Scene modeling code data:
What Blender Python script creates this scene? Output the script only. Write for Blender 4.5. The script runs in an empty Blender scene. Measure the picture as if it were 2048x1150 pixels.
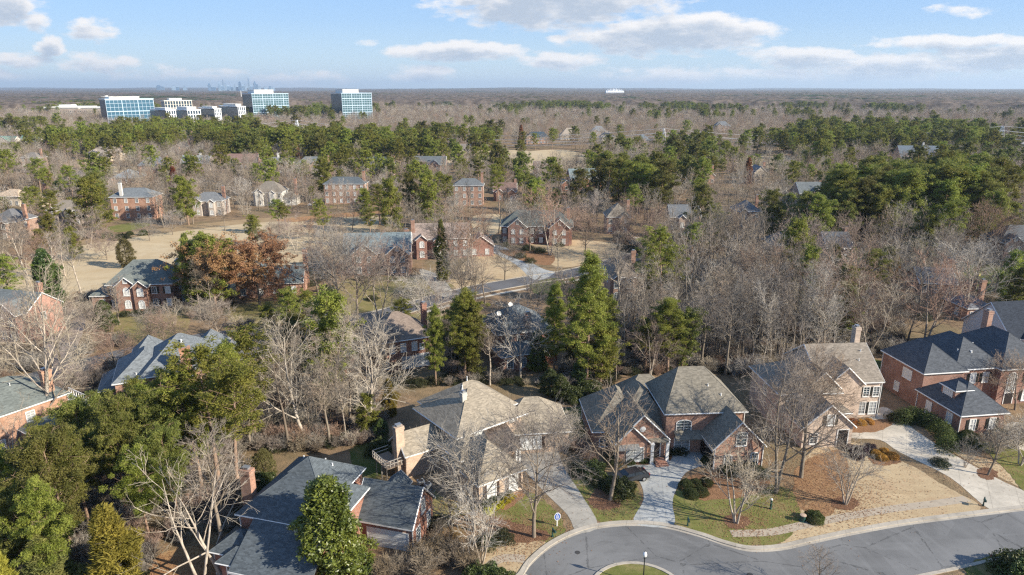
import bpy, math, random
import numpy as np
from mathutils import Vector, Matrix, noise as mnoise
R=math.radians
random.seed(7); RNG=np.random.default_rng(7)
sc=bpy.context.scene; COL=sc.collection
# ------------------------------------------------------------------ camera
F=1365.;H=50.;TH=math.atan(398/F); CS,SN=math.cos(TH),math.sin(TH)
def P(px,py,z=0.):
    "ground (or height z) point seen at a photo pixel"
    u=(px-1024)/F; v=(py-575)/F
    t=(z-H)/(-SN-v*CS)
    return (u*t,(CS-v*SN)*t)
def Q(x,y,z):
    d=y*CS-(z-H)*SN; w=y*SN+(z-H)*CS
    if d<=1: return (-9999,-9999)
    return (1024+F*x/d,575-F*w/d)
def ztop(x,y,py):
    "height above the ground point x,y that shows at photo row py"
    v=(py-575)/F; return H+y*(-SN-v*CS)/(CS-v*SN)
cam=bpy.data.cameras.new('camera'); co=bpy.data.objects.new('camera',cam); COL.objects.link(co)
cam.lens=24.0; cam.sensor_width=36.0; cam.lens=F/2048*36; cam.clip_start=1; cam.clip_end=90000
co.location=(0,0,H); co.rotation_euler=(math.pi/2-TH,0,0); sc.camera=co
# ------------------------------------------------------------------ node helpers
class NT:
    def __init__(s,tree): s.t=tree; s.n=tree.nodes; s.l=tree.links
    def node(s,ty,ins=None,**kw):
        nd=s.n.new(ty)
        for k,v in kw.items(): setattr(nd,k,v)
        for k,v in (ins or {}).items():
            sk=nd.inputs[k]
            if isinstance(v,bpy.types.NodeSocket): s.l.new(v,sk)
            else:
                try: sk.default_value=v
                except Exception: sk.default_value=(*v,1.0)
        return nd
    def math(s,op,a,b=0.0,c=0.0,clamp=False):
        nd=s.node('ShaderNodeMath',{0:a,1:b,2:c},operation=op); nd.use_clamp=clamp; return nd.outputs[0]
    def mix(s,f,a,b,bt='MIX'):
        nd=s.n.new('ShaderNodeMix'); nd.data_type='RGBA'; nd.blend_type=bt
        for i,v in ((0,f),(6,a),(7,b)):
            if isinstance(v,bpy.types.NodeSocket): s.l.new(v,nd.inputs[i])
            else: nd.inputs[i].default_value=v if i==0 else (*v,1.0)
        return nd.outputs[2]
    def noise(s,vec,scale,detail=3,rough=.55,dist=0.0,out=0):
        nd=s.node('ShaderNodeTexNoise',{'Scale':scale,'Detail':detail,'Roughness':rough,'Distortion':dist})
        if vec is not None: s.l.new(vec,nd.inputs['Vector'])
        return nd.outputs[out]
    def ramp(s,f,stops):
        nd=s.n.new('ShaderNodeValToRGB'); cr=nd.color_ramp
        while len(cr.elements)<len(stops): cr.elements.new(.5)
        for e,(p,c) in zip(cr.elements,stops): e.position=p; e.color=(*c,1) if len(c)==3 else c
        s.l.new(f,nd.inputs[0]); return nd.outputs[0]
    def mapr(s,v,a,b,c=0.,d=1.,smooth=True):
        nd=s.node('ShaderNodeMapRange',{0:v,1:a,2:b,3:c,4:d},interpolation_type='SMOOTHSTEP' if smooth else 'LINEAR'); return nd.outputs[0]
MATS={}
def mat(name,fn,*a,**k):
    key=(name,)+a+tuple(sorted(k.items()))
    if key in MATS: return MATS[key]
    m=bpy.data.materials.new(name); m.use_nodes=True; m.node_tree.nodes.clear()
    nt=NT(m.node_tree); out=nt.n.new('ShaderNodeOutputMaterial')
    sh=fn(nt,*a,**k); nt.l.new(sh,out.inputs['Surface']); MATS[key]=m; return m
def pbsdf(nt,col,rough=.8,spec=.3,bump=None,bs=.3,bd=.05,**kw):
    nd=nt.n.new('ShaderNodeBsdfPrincipled')
    def put(k,v):
        if isinstance(v,bpy.types.NodeSocket): nt.l.new(v,nd.inputs[k])
        else: nd.inputs[k].default_value=(*v,1.0) if (isinstance(v,tuple) and len(v)==3) else v
    put('Base Color',col); put('Roughness',rough); put('Specular IOR Level',spec)
    for k,v in kw.items(): put(k,v)
    if bump is not None:
        b=nt.node('ShaderNodeBump',{'Strength':bs,'Distance':bd,'Height':bump}); nt.l.new(b.outputs[0],nd.inputs['Normal'])
    return nd.outputs[0]
def objc(nt): return nt.n.new('ShaderNodeTexCoord').outputs['Object']
def uvc(nt): return nt.n.new('ShaderNodeTexCoord').outputs['UV']
def geo(nt): return nt.n.new('ShaderNodeNewGeometry').outputs['Position']
def rnd(nt): return nt.n.new('ShaderNodeObjectInfo').outputs['Random']
def scl(nt,v,x,y,z=1): return nt.node('ShaderNodeMapping',{0:v,3:(x,y,z)}).outputs[0]
def dim(c,f): return tuple(min(1,x*f) for x in c)
# ---- surface materials
def f_brick(nt,c,vary=.35,mortar=(.42,.38,.34)):
    uv=uvc(nt)
    b=nt.node('ShaderNodeTexBrick',{'Vector':uv,'Color1':(*dim(c,1+vary),1),'Color2':(*dim(c,1-vary),1),'Mortar':(*mortar,1),'Scale':1.0,'Mortar Size':.009,'Brick Width':.24,'Row Height':.085,'Bias':-.1})
    n=nt.noise(uv,.45,4,.6); k=nt.noise(uv,3.2,2,.7)
    col=nt.mix(nt.mapr(n,.35,.7),b.outputs['Color'],nt.mix(.5,b.outputs['Color'],dim(c,.6)))
    col=nt.mix(nt.mapr(k,.55,.75,0,.45),col,dim(c,1.7))
    return pbsdf(nt,col,.9,.2,b.outputs['Fac'],.25,.01)
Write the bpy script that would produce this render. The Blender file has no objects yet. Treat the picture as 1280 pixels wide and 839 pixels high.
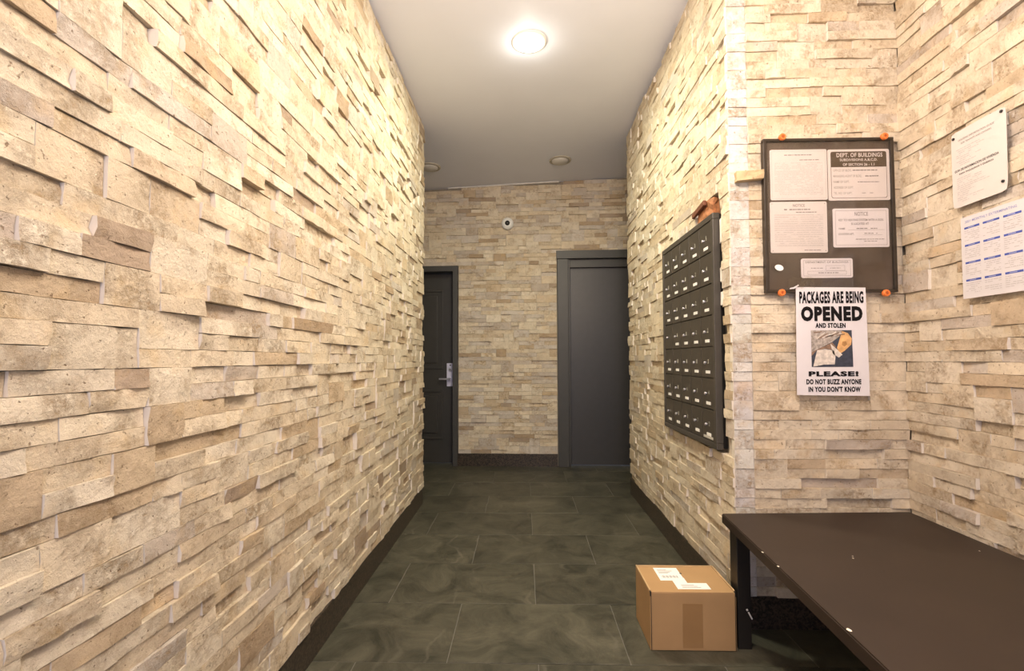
import bpy, bmesh, math, random
from math import radians, pi, sin, cos, atan
from mathutils import Vector, Matrix
import numpy as np

random.seed(7)
SC = bpy.context.scene
COL = SC.collection

# ------------------------------------------------------------------ camera
CAM = Vector((0, 0, 1.05))
FPX = 600.0
PITCH, YAW, ROLL = atan(600 / 17000), atan(15 / 600), radians(0.2)
cam_data = bpy.data.cameras.new('camera')
cam_data.sensor_width = 36
cam_data.lens = FPX / 1280 * 36
cam_data.shift_y = 8.3 / 1280
cam_data.clip_start = 0.02
cam = bpy.data.objects.new('camera', cam_data)
COL.objects.link(cam)
CAM_ROT = Matrix.Rotation(YAW, 4, 'Z') @ Matrix.Rotation(pi / 2 + PITCH, 4, 'X') @ Matrix.Rotation(-ROLL, 4, 'Z')
cam.matrix_world = Matrix.Translation(CAM) @ CAM_ROT
SC.camera = cam

# ------------------------------------------------------------------ view, world, large lights
SC.view_settings.view_transform = 'Standard'
SC.view_settings.look = 'None'
SC.view_settings.exposure = 0.38
SC.view_settings.gamma = 1.0
SC.view_settings.use_curve_mapping = False

world = bpy.data.worlds.new('world')
SC.world = world
world.use_nodes = True
world.node_tree.nodes['Background'].inputs['Color'].default_value = (0.72, 0.80, 1.0, 1)
world.node_tree.nodes['Background'].inputs['Strength'].default_value = 0.6


def area_light(name, loc, rot, power, color, size, size_y=None, shape='DISK', spread=180):
    l = bpy.data.lights.new(name, 'AREA')
    l.energy = power
    l.color = color
    l.shape = shape
    l.size = size
    if size_y:
        l.size_y = size_y
    l.spread = radians(spread)
    o = bpy.data.objects.new(name, l)
    o.location = loc
    o.rotation_euler = rot
    COL.objects.link(o)
    return o


# daylight through the glazed entrance behind the camera
area_light('entrance_daylight', (0.1, -1.05, 1.25), (radians(90), 0, 0), 11, (0.80, 0.75, 1.0), 1.3, 2.2, 'RECTANGLE')
# unseen warm lights: an overhead entrance lamp, and a second added to brighten lower walls
for gx, gy, gz, power in ((0.26, 1.18, 2.16, 37), (0.32, 0.10, 2.50, 50)):
    pl = bpy.data.lights.new('unseen_warm_light', 'POINT')
    pl.energy = power
    pl.color = (1.0, 0.82, 0.66)
    pl.shadow_soft_size = 0.13
    po = bpy.data.objects.new('unseen_warm_light', pl)
    po.location = (gx, gy, gz)
    COL.objects.link(po)


# ------------------------------------------------------------------ materials
def new_mat(name):
    m = bpy.data.materials.new(name)
    m.use_nodes = True
    nt = m.node_tree
    b = nt.nodes['Principled BSDF']
    return m, nt, b


def N(nt, typ, **kw):
    n = nt.nodes.new(typ)
    for k, v in kw.items():
        setattr(n, k, v)
    return n


def plain(name, col, rough=0.5, metal=0.0, var=0.10, scale=18, bump=0.0, bscale=120, spec=0.5):
    m, nt, b = new_mat(name)
    b.inputs['Roughness'].default_value = rough
    b.inputs['Metallic'].default_value = metal
    b.inputs['Specular IOR Level'].default_value = spec
    tc = N(nt, 'ShaderNodeTexCoord')
    no = N(nt, 'ShaderNodeTexNoise')
    no.inputs['Scale'].default_value = scale
    no.inputs['Detail'].default_value = 5
    nt.links.new(tc.outputs['Object'], no.inputs['Vector'])
    r = N(nt, 'ShaderNodeMapRange')
    r.inputs['From Min'].default_value = 0.3
    r.inputs['From Max'].default_value = 0.7
    r.inputs['To Min'].default_value = 1 - var
    r.inputs['To Max'].default_value = 1 + var
    nt.links.new(no.outputs['Fac'], r.inputs['Value'])
    mx = N(nt, 'ShaderNodeVectorMath', operation='SCALE')
    mx.inputs[0].default_value = col
    nt.links.new(r.outputs['Result'], mx.inputs['Scale'])
    nt.links.new(mx.outputs['Vector'], b.inputs['Base Color'])
    if bump:
        n2 = N(nt, 'ShaderNodeTexNoise')
        n2.inputs['Scale'].default_value = bscale
        n2.inputs['Detail'].default_value = 4
        nt.links.new(tc.outputs['Object'], n2.inputs['Vector'])
        bp = N(nt, 'ShaderNodeBump')
        bp.inputs['Strength'].default_value = bump
        bp.inputs['Distance'].default_value = 0.002
        nt.links.new(n2.outputs['Fac'], bp.inputs['Height'])
        nt.links.new(bp.outputs['Normal'], b.inputs['Normal'])
    return m


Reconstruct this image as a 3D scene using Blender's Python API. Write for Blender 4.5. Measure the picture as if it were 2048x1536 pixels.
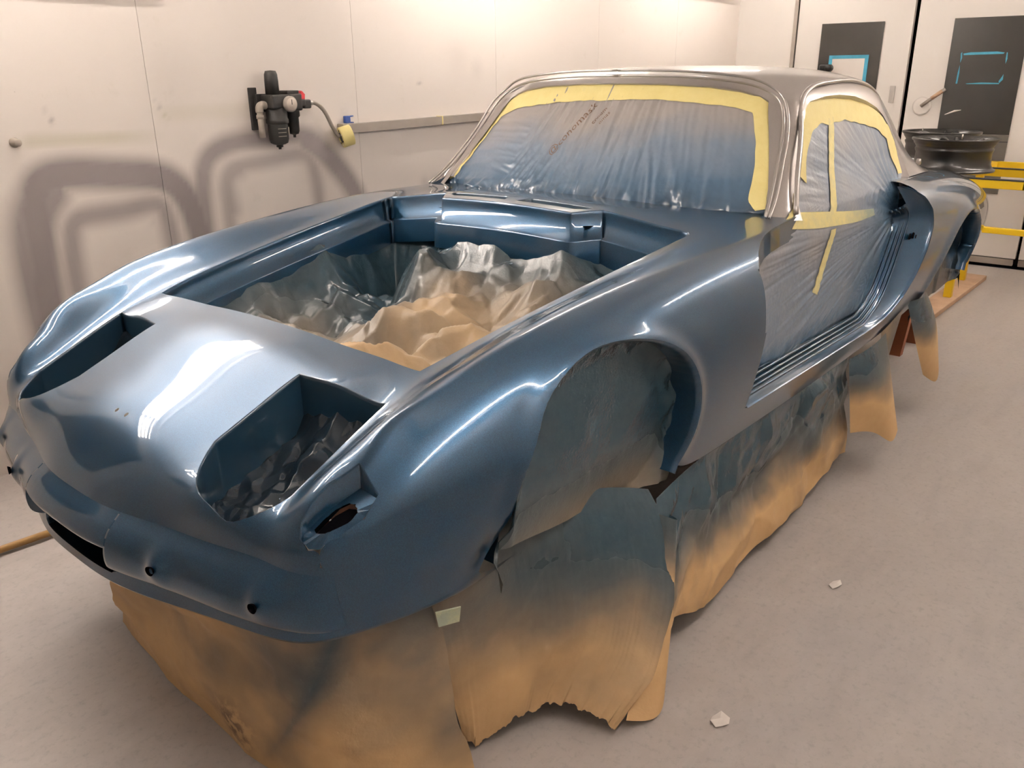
import bpy, bmesh, math, random
import numpy as np
from mathutils import Vector, Matrix, Euler, noise as mnoise

random.seed(7); rng = np.random.default_rng(7)
scene = bpy.context.scene
for o in list(bpy.data.objects): bpy.data.objects.remove(o)
COL = scene.collection

# ---------------------------------------------------------------- camera
CAM = dict(f=1662.5286, pitch=20.466095, roll=-0.574007, yaw=40.529290, loc=(-0.263237, -1.602358, 1.317971))
def set_camera():
    cd = bpy.data.cameras.new('camera'); co = bpy.data.objects.new('camera', cd); COL.objects.link(co)
    pi, ro, ya = (math.radians(CAM[k]) for k in ('pitch', 'roll', 'yaw'))
    fw = Vector((math.cos(pi)*math.cos(ya), math.cos(pi)*math.sin(ya), -math.sin(pi)))
    rt = Vector((math.sin(ya), -math.cos(ya), 0)); up = rt.cross(fw)
    c, s = math.cos(ro), math.sin(ro)
    r2 = c*rt + s*up; u2 = -s*rt + c*up
    m = Matrix((r2, u2, -fw)).transposed().to_4x4(); m.translation = Vector(CAM['loc'])
    co.matrix_world = m
    cd.sensor_width = 36.0; cd.lens = CAM['f']/2048*36.0; cd.clip_start = 0.02; cd.clip_end = 60
    scene.camera = co
set_camera()

# ---------------------------------------------------------------- world, exposure
w = bpy.data.worlds.new('world'); scene.world = w; w.use_nodes = True
w.node_tree.nodes['Background'].inputs[0].default_value = (0.8, 0.8, 0.8, 1)
w.node_tree.nodes['Background'].inputs[1].default_value = 0.0
scene.view_settings.view_transform = 'Standard'; scene.view_settings.look = 'None'
scene.view_settings.exposure = 0.0; scene.view_settings.gamma = 1.0
scene.view_settings.use_curve_mapping = False
TUBE_STRENGTH = 52.0
TUBE_COLOUR = (1.0, 0.905, 0.825)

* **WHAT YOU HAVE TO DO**
Exactly as they stand, quote the lines beginning with the one that contains "Reconstruct this image" and ending with the one that contains "from mathutils import Vector, Matrix, Euler, noise", with no pictures.

* **FINISHED ANSWER**
Reconstruct this image as a 3D scene using Blender's Python API. Write for Blender 4.5. Measure the picture as if it were 2048x1536 pixels.
import bpy, bmesh, math, random
import numpy as np
from mathutils import Vector, Matrix, Euler, noise as mnoise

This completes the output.